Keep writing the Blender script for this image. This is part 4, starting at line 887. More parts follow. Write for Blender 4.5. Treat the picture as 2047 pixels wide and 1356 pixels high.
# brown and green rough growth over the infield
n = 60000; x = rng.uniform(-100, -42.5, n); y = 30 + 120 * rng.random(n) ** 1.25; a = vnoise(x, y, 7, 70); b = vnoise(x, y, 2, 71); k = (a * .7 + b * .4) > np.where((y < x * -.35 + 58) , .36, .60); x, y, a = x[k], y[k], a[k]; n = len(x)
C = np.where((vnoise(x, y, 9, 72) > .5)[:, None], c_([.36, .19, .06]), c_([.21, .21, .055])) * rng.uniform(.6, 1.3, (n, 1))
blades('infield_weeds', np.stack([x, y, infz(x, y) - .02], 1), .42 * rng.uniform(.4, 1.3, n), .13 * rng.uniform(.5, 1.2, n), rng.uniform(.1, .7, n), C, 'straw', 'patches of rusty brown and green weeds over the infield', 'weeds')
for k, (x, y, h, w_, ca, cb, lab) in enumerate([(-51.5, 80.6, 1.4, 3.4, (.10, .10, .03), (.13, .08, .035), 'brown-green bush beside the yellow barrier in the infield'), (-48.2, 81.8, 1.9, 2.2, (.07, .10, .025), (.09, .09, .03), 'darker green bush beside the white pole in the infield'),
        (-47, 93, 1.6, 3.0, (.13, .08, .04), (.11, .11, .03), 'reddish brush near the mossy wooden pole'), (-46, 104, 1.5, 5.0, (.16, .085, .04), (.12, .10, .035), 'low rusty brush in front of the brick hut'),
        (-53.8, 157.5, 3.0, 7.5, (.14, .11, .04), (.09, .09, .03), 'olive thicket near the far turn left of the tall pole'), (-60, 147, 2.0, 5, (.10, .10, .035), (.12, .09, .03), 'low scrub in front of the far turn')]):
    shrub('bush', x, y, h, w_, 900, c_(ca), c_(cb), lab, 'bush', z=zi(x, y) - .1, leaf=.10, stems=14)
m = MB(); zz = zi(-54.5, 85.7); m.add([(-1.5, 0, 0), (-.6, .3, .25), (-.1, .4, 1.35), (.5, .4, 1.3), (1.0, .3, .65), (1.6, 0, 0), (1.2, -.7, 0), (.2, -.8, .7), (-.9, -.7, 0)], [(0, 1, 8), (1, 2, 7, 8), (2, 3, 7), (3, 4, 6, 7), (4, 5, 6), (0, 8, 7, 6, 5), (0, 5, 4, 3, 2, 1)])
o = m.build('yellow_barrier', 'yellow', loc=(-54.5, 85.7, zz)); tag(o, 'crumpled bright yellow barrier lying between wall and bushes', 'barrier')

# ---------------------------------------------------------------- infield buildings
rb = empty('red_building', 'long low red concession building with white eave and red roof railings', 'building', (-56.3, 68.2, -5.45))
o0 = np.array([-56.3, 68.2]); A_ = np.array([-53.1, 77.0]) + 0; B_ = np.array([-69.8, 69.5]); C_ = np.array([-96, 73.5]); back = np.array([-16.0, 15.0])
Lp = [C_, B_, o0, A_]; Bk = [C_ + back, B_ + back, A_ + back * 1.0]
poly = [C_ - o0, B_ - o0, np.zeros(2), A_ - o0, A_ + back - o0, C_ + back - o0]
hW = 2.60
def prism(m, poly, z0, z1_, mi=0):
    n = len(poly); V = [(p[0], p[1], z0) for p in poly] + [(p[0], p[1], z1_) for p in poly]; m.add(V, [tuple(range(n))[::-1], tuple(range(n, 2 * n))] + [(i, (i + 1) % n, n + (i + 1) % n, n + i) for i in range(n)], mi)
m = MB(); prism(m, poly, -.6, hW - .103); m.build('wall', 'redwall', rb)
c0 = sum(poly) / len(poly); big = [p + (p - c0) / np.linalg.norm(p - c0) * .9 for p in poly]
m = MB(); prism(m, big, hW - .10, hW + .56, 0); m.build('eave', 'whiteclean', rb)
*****
* **SET EXERCISE**: Extract all of the data exactly as written.

* **COMPLETE RESPONSE**:
Keep writing the Blender script for this image. This is part 4, starting at line 887. More parts follow. Write for Blender 4.5. Treat the picture as 2047 pixels wide and 1356 pixels high.
# brown and green rough growth over the infield
n = 60000; x = rng.uniform(-100, -42.5, n); y = 30 + 120 * rng.random(n) ** 1.25; a = vnoise(x, y, 7, 70); b = vnoise(x, y, 2, 71); k = (a * .7 + b * .4) > np.where((y < x * -.35 + 58) , .36, .60); x, y, a = x[k], y[k], a[k]; n = len(x)
C = np.where((vnoise(x, y, 9, 72) > .5)[:, None], c_([.36, .19, .06]), c_([.21, .21, .055])) * rng.uniform(.6, 1.3, (n, 1))
blades('infield_weeds', np.stack([x, y, infz(x, y) - .02], 1), .42 * rng.uniform(.4, 1.3, n), .13 * rng.uniform(.5, 1.2, n), rng.uniform(.1, .7, n), C, 'straw', 'patches of rusty brown and green weeds over the infield', 'weeds')
for k, (x, y, h, w_, ca, cb, lab) in enumerate([(-51.5, 80.6, 1.4, 3.4, (.10, .10, .03), (.13, .08, .035), 'brown-green bush beside the yellow barrier in the infield'), (-48.2, 81.8, 1.9, 2.2, (.07, .10, .025), (.09, .09, .03), 'darker green bush beside the white pole in the infield'),
        (-47, 93, 1.6, 3.0, (.13, .08, .04), (.11, .11, .03), 'reddish brush near the mossy wooden pole'), (-46, 104, 1.5, 5.0, (.16, .085, .04), (.12, .10, .035), 'low rusty brush in front of the brick hut'),
        (-53.8, 157.5, 3.0, 7.5, (.14, .11, .04), (.09, .09, .03), 'olive thicket near the far turn left of the tall pole'), (-60, 147, 2.0, 5, (.10, .10, .035), (.12, .09, .03), 'low scrub in front of the far turn')]):
    shrub('bush', x, y, h, w_, 900, c_(ca), c_(cb), lab, 'bush', z=zi(x, y) - .1, leaf=.10, stems=14)
m = MB(); zz = zi(-54.5, 85.7); m.add([(-1.5, 0, 0), (-.6, .3, .25), (-.1, .4, 1.35), (.5, .4, 1.3), (1.0, .3, .65), (1.6, 0, 0), (1.2, -.7, 0), (.2, -.8, .7), (-.9, -.7, 0)], [(0, 1, 8), (1, 2, 7, 8), (2, 3, 7), (3, 4, 6, 7), (4, 5, 6), (0, 8, 7, 6, 5), (0, 5, 4, 3, 2, 1)])
o = m.build('yellow_barrier', 'yellow', loc=(-54.5, 85.7, zz)); tag(o, 'crumpled bright yellow barrier lying between wall and bushes', 'barrier')

# ---------------------------------------------------------------- infield buildings
rb = empty('red_building', 'long low red concession building with white eave and red roof railings', 'building', (-56.3, 68.2, -5.45))
o0 = np.array([-56.3, 68.2]); A_ = np.array([-53.1, 77.0]) + 0; B_ = np.array([-69.8, 69.5]); C_ = np.array([-96, 73.5]); back = np.array([-16.0, 15.0])
Lp = [C_, B_, o0, A_]; Bk = [C_ + back, B_ + back, A_ + back * 1.0]
poly = [C_ - o0, B_ - o0, np.zeros(2), A_ - o0, A_ + back - o0, C_ + back - o0]
hW = 2.60
def prism(m, poly, z0, z1_, mi=0):
    n = len(poly); V = [(p[0], p[1], z0) for p in poly] + [(p[0], p[1], z1_) for p in poly]; m.add(V, [tuple(range(n))[::-1], tuple(range(n, 2 * n))] + [(i, (i + 1) % n, n + (i + 1) % n, n + i) for i in range(n)], mi)
m = MB(); prism(m, poly, -.6, hW - .103); m.build('wall', 'redwall', rb)
c0 = sum(poly) / len(poly); big = [p + (p - c0) / np.linalg.norm(p - c0) * .9 for p in poly]
m = MB(); prism(m, big, hW - .10, hW + .56, 0); m.build('eave', 'whiteclean', rb)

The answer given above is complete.